* Begin Data lines *

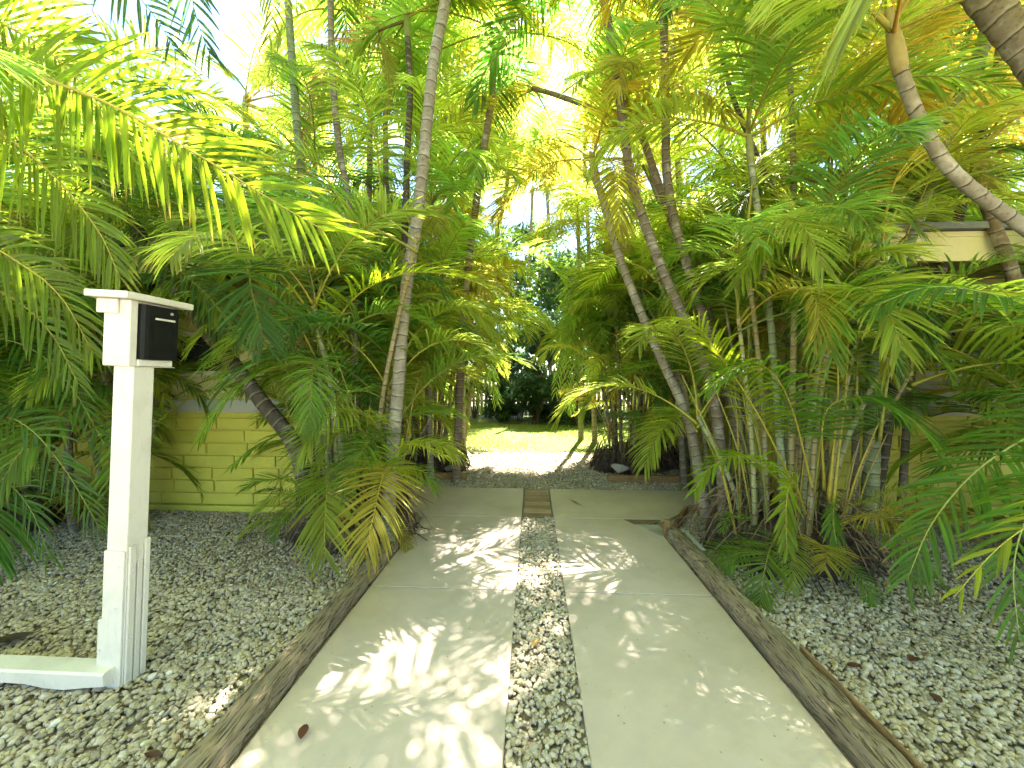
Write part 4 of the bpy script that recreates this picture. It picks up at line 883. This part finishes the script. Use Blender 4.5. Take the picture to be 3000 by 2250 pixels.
# ------------------------------------------------------------------ hedge, fence and trees closing the view
def leaf_cloud(n, clumps, size, flat=.6, seed=0):
    g = np.random.default_rng(seed); c = np.array(clumps); k = g.integers(0, len(c), n)
    d = g.normal(0, 1, (n, 3)); d /= np.linalg.norm(d, axis=1)[:, None]; r = g.random(n)[:, None] ** (1 / 2.2)
    P = c[k, :3] + d * r * c[k, 3:4] * np.array([1, 1, .8])
    A = g.normal(0, 1, (n, 3)); A /= np.linalg.norm(A, axis=1)[:, None]; B = g.normal(0, 1, (n, 3)); B -= A * (A * B).sum(1)[:, None]; B /= np.linalg.norm(B, axis=1)[:, None]
    s = size * g.uniform(.6, 1.3, n)[:, None]
    Q = np.stack([P - A * s, P + B * s * .42, P + A * s, P - B * s * .42], 1)
    return Q.reshape(-1, 3), np.arange(4 * n).reshape(n, 4)
def shrub(name, label, cat, x, y, h, rx, n, size, color, seed, trunk_h=None, group=None, ry=None):
    g = random.Random(seed); root = empty(name, (x, y, 0), label, cat, group); ry = ry or rx
    th = trunk_h if trunk_h is not None else .03 * h
    cl_ = []
    for i in range(46):
        a = g.uniform(0, 6.28); q = math.sqrt(g.random()); z = th + (h - th) * g.random() ** .85
        sh = math.sin(math.pi * min(1, .25 + .75 * (z - th) / (h - th) * .95)) ** .6 + .15
        cl_.append((rx * q * sh * math.cos(a), ry * q * sh * math.sin(a), z, g.uniform(.13, .26) * min(rx * 1.6, h) * .75))
    V, Fq = leaf_cloud(n, cl_, size, seed=seed); V[:, 2] = np.maximum(V[:, 2], .03)
    link('crown' if trunk_h else 'foliage', fast_mesh('foliage', V, Fq), root, M['broad'], color)
    b = MB()
    for i in range(1 if trunk_h else 5):
        a = g.uniform(0, 6.28); r0 = .05 * h / 3 if trunk_h else .02
        b.tube(catmull([(0, 0, -.05), (.05 * math.cos(a), .05 * math.sin(a), th * .6), (.25 * rx * math.cos(a), .25 * ry * math.sin(a), max(th * 1.3, .5 * h))], 8), np.linspace(r0 * 1.4, r0 * .5, 8), 8)
    for i in range(6):
        q = cl_[i * 5]; r0 = .018 * h / 3
        b.tube(catmull([(0, 0, th * .8), (q[0] * .4, q[1] * .4, (th + q[2]) / 2), q[:3]], 6), np.linspace(r0, r0 * .3, 6), 6)
    b.build('trunk' if trunk_h else 'stems', M['twig'], root); return root
HG = (.038, .08, .042)
shrub('hedge_shrub', 'dark green round shrub closing the view, filling the gap', 'shrub', .1, 10.9, 2.9, 1.25, 20000, .062, HG, 1)
shrub('hedge_shrub', 'dark hedge shrub behind the left drooping fronds', 'shrub', -1.7, 11.2, 2.6, 1.2, 11000, .062, (.034, .075, .035), 2)
shrub('hedge_shrub', 'dark hedge shrub behind the right back clump', 'shrub', 1.9, 11.1, 2.6, 1.2, 11000, .062, (.034, .078, .035), 3)
shrub('hedge_shrub', 'waist high dark shrub filling the hedge foot in the middle of the gap', 'shrub', -.35, 10.55, 1.35, .7, 7000, .055, (.03, .07, .034), 6)
shrub('hedge_shrub', 'waist high dark shrub at the hedge foot under the right palms', 'shrub', .75, 10.5, 1.25, .7, 7000, .055, (.032, .072, .036), 7)
shrub('low_shrub', 'low leafy plant at the hedge foot right of the gap', 'shrub', 1.05, 10.0, .5, .35, 900, .05, (.035, .085, .02), 5)
def spiky(x, y, h, label, seed, n=6, L=.5):
    g = random.Random(seed); root = empty('spiky_plant', (x, y, 0), label, 'plant')
    st = MB(); V, Fq = [], []
    for k in range(n):
        hx, hy, hz = g.uniform(-.3, .3), g.uniform(-.2, .2), h * g.uniform(.4, 1); st.tube([(hx * .3, hy * .3, 0), (hx * .7, hy * .7, hz * .5), (hx, hy, hz)], .014, 5)
        for q in range(34):
            a = g.uniform(0, 6.28); e = R(g.uniform(-25, 85)); l = L * g.uniform(.7, 1.1); d = Vector((math.cos(a) * math.cos(e), math.sin(a) * math.cos(e), math.sin(e))); s = Vector((-math.sin(a), math.cos(a), 0)) * .013
            p = Vector((hx, hy, hz)); m_ = p + d * l * .5; t_ = p + d * l - Vector((0, 0, l * .18 * math.cos(e)))
            i = len(V); V += [p - s * .6, p + s * .6, m_ + s, m_ - s, t_]; Fq += [(i, i + 1, i + 2, i + 3), (i + 3, i + 2, i + 4)]
    st.build('stems', M['twig'], root); link('leaves', mesh('leaves', V, Fq), root, M['broad'], (.04, .085, .022))
spiky(.05, 10.0, 1.0, 'spiky dracaena plant in front of the round shrub', 8)
spiky(-.75, 10.2, .7, 'small spiky plant at the left of the hedge', 9, 3, .45)
fence = empty('picket_fence', (0, 11.9, 0), 'white picket fence glimpsed through the hedge', 'fence')
b = MB(); b.box(-5.5, 5.5, .03, .06, .45, .53); b.box(-5.5, 5.5, .03, .06, 1.2, 1.28); b.build('rail', M['grey_panel'], fence)
pk = MB(); pk.v = [(-.04, 0, 0), (.04, 0, 0), (.04, .022, 0), (-.04, .022, 0), (-.04, 0, 1.45), (.04, 0, 1.45), (.04, .022, 1.45), (-.04, .022, 1.45), (0, 0, 1.52), (0, .022, 1.52)]
pk.f = [(0, 3, 2, 1), (0, 1, 5, 4), (1, 2, 6, 5), (2, 3, 7, 6), (3, 0, 4, 7), (4, 5, 8), (6, 7, 9), (5, 6, 9, 8), (7, 4, 8, 9)]
pm = mesh('picket', pk.v, pk.f); pm.materials.append(M['grey_panel'])
for i in range(88): link('picket', pm, fence, None, None, (-5.45 + i * .125, 0, .02))
TR = [(.9, 13.8, 5.2, 2.2, (.06, .12, .02)), (-7.5, 13.5, 7.0, 2.8, (.05, .10, .02)), (-3.6, 15, 8.0, 2.8, (.045, .095, .022)), (.4, 17.5, 7.6, 3.0, (.04, .085, .03)), (4.2, 15, 8.2, 2.9, (.05, .105, .02)), (8.0, 13.5, 7.2, 3.0, (.055, .105, .02)), (-12, 12, 7.5, 3.2, (.05, .10, .02)), (12.5, 12, 7.5, 3.2, (.05, .1, .02))]
TL = ['sunlit small tree just behind the round hedge shrub', 'broadleaf tree behind the left back thicket', 'tall broadleaf tree left of the garden gap', 'bluish green broadleaf tree straight down the gap', 'tall broadleaf tree right of the garden gap', 'broadleaf tree behind the right back thicket', 'broadleaf tree beyond the left house roof', 'broadleaf tree beyond the right house roof']
for i, (x, y, h, rx, c) in enumerate(TR): shrub('garden_tree', TL[i], 'tree', x, y, h, rx, 9000, .13, c, 40 + i, 1.6)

* End Data lines *

**Exercise requirements**: Transcribe the listing in full. Omit the pictures and keep every line exact.

**Answer to this exercise**:
Write part 4 of the bpy script that recreates this picture. It picks up at line 883. This part finishes the script. Use Blender 4.5. Take the picture to be 3000 by 2250 pixels.
# ------------------------------------------------------------------ hedge, fence and trees closing the view
def leaf_cloud(n, clumps, size, flat=.6, seed=0):
    g = np.random.default_rng(seed); c = np.array(clumps); k = g.integers(0, len(c), n)
    d = g.normal(0, 1, (n, 3)); d /= np.linalg.norm(d, axis=1)[:, None]; r = g.random(n)[:, None] ** (1 / 2.2)
    P = c[k, :3] + d * r * c[k, 3:4] * np.array([1, 1, .8])
    A = g.normal(0, 1, (n, 3)); A /= np.linalg.norm(A, axis=1)[:, None]; B = g.normal(0, 1, (n, 3)); B -= A * (A * B).sum(1)[:, None]; B /= np.linalg.norm(B, axis=1)[:, None]
    s = size * g.uniform(.6, 1.3, n)[:, None]
    Q = np.stack([P - A * s, P + B * s * .42, P + A * s, P - B * s * .42], 1)
    return Q.reshape(-1, 3), np.arange(4 * n).reshape(n, 4)
def shrub(name, label, cat, x, y, h, rx, n, size, color, seed, trunk_h=None, group=None, ry=None):
    g = random.Random(seed); root = empty(name, (x, y, 0), label, cat, group); ry = ry or rx
    th = trunk_h if trunk_h is not None else .03 * h
    cl_ = []
    for i in range(46):
        a = g.uniform(0, 6.28); q = math.sqrt(g.random()); z = th + (h - th) * g.random() ** .85
        sh = math.sin(math.pi * min(1, .25 + .75 * (z - th) / (h - th) * .95)) ** .6 + .15
        cl_.append((rx * q * sh * math.cos(a), ry * q * sh * math.sin(a), z, g.uniform(.13, .26) * min(rx * 1.6, h) * .75))
    V, Fq = leaf_cloud(n, cl_, size, seed=seed); V[:, 2] = np.maximum(V[:, 2], .03)
    link('crown' if trunk_h else 'foliage', fast_mesh('foliage', V, Fq), root, M['broad'], color)
    b = MB()
    for i in range(1 if trunk_h else 5):
        a = g.uniform(0, 6.28); r0 = .05 * h / 3 if trunk_h else .02
        b.tube(catmull([(0, 0, -.05), (.05 * math.cos(a), .05 * math.sin(a), th * .6), (.25 * rx * math.cos(a), .25 * ry * math.sin(a), max(th * 1.3, .5 * h))], 8), np.linspace(r0 * 1.4, r0 * .5, 8), 8)
    for i in range(6):
        q = cl_[i * 5]; r0 = .018 * h / 3
        b.tube(catmull([(0, 0, th * .8), (q[0] * .4, q[1] * .4, (th + q[2]) / 2), q[:3]], 6), np.linspace(r0, r0 * .3, 6), 6)
    b.build('trunk' if trunk_h else 'stems', M['twig'], root); return root
HG = (.038, .08, .042)
shrub('hedge_shrub', 'dark green round shrub closing the view, filling the gap', 'shrub', .1, 10.9, 2.9, 1.25, 20000, .062, HG, 1)
shrub('hedge_shrub', 'dark hedge shrub behind the left drooping fronds', 'shrub', -1.7, 11.2, 2.6, 1.2, 11000, .062, (.034, .075, .035), 2)
shrub('hedge_shrub', 'dark hedge shrub behind the right back clump', 'shrub', 1.9, 11.1, 2.6, 1.2, 11000, .062, (.034, .078, .035), 3)
shrub('hedge_shrub', 'waist high dark shrub filling the hedge foot in the middle of the gap', 'shrub', -.35, 10.55, 1.35, .7, 7000, .055, (.03, .07, .034), 6)
shrub('hedge_shrub', 'waist high dark shrub at the hedge foot under the right palms', 'shrub', .75, 10.5, 1.25, .7, 7000, .055, (.032, .072, .036), 7)
shrub('low_shrub', 'low leafy plant at the hedge foot right of the gap', 'shrub', 1.05, 10.0, .5, .35, 900, .05, (.035, .085, .02), 5)
def spiky(x, y, h, label, seed, n=6, L=.5):
    g = random.Random(seed); root = empty('spiky_plant', (x, y, 0), label, 'plant')
    st = MB(); V, Fq = [], []
    for k in range(n):
        hx, hy, hz = g.uniform(-.3, .3), g.uniform(-.2, .2), h * g.uniform(.4, 1); st.tube([(hx * .3, hy * .3, 0), (hx * .7, hy * .7, hz * .5), (hx, hy, hz)], .014, 5)
        for q in range(34):
            a = g.uniform(0, 6.28); e = R(g.uniform(-25, 85)); l = L * g.uniform(.7, 1.1); d = Vector((math.cos(a) * math.cos(e), math.sin(a) * math.cos(e), math.sin(e))); s = Vector((-math.sin(a), math.cos(a), 0)) * .013
            p = Vector((hx, hy, hz)); m_ = p + d * l * .5; t_ = p + d * l - Vector((0, 0, l * .18 * math.cos(e)))
            i = len(V); V += [p - s * .6, p + s * .6, m_ + s, m_ - s, t_]; Fq += [(i, i + 1, i + 2, i + 3), (i + 3, i + 2, i + 4)]
    st.build('stems', M['twig'], root); link('leaves', mesh('leaves', V, Fq), root, M['broad'], (.04, .085, .022))
spiky(.05, 10.0, 1.0, 'spiky dracaena plant in front of the round shrub', 8)
spiky(-.75, 10.2, .7, 'small spiky plant at the left of the hedge', 9, 3, .45)
fence = empty('picket_fence', (0, 11.9, 0), 'white picket fence glimpsed through the hedge', 'fence')
b = MB(); b.box(-5.5, 5.5, .03, .06, .45, .53); b.box(-5.5, 5.5, .03, .06, 1.2, 1.28); b.build('rail', M['grey_panel'], fence)
pk = MB(); pk.v = [(-.04, 0, 0), (.04, 0, 0), (.04, .022, 0), (-.04, .022, 0), (-.04, 0, 1.45), (.04, 0, 1.45), (.04, .022, 1.45), (-.04, .022, 1.45), (0, 0, 1.52), (0, .022, 1.52)]
pk.f = [(0, 3, 2, 1), (0, 1, 5, 4), (1, 2, 6, 5), (2, 3, 7, 6), (3, 0, 4, 7), (4, 5, 8), (6, 7, 9), (5, 6, 9, 8), (7, 4, 8, 9)]
pm = mesh('picket', pk.v, pk.f); pm.materials.append(M['grey_panel'])
for i in range(88): link('picket', pm, fence, None, None, (-5.45 + i * .125, 0, .02))
TR = [(.9, 13.8, 5.2, 2.2, (.06, .12, .02)), (-7.5, 13.5, 7.0, 2.8, (.05, .10, .02)), (-3.6, 15, 8.0, 2.8, (.045, .095, .022)), (.4, 17.5, 7.6, 3.0, (.04, .085, .03)), (4.2, 15, 8.2, 2.9, (.05, .105, .02)), (8.0, 13.5, 7.2, 3.0, (.055, .105, .02)), (-12, 12, 7.5, 3.2, (.05, .10, .02)), (12.5, 12, 7.5, 3.2, (.05, .1, .02))]
TL = ['sunlit small tree just behind the round hedge shrub', 'broadleaf tree behind the left back thicket', 'tall broadleaf tree left of the garden gap', 'bluish green broadleaf tree straight down the gap', 'tall broadleaf tree right of the garden gap', 'broadleaf tree behind the right back thicket', 'broadleaf tree beyond the left house roof', 'broadleaf tree beyond the right house roof']
for i, (x, y, h, rx, c) in enumerate(TR): shrub('garden_tree', TL[i], 'tree', x, y, h, rx, 9000, .13, c, 40 + i, 1.6)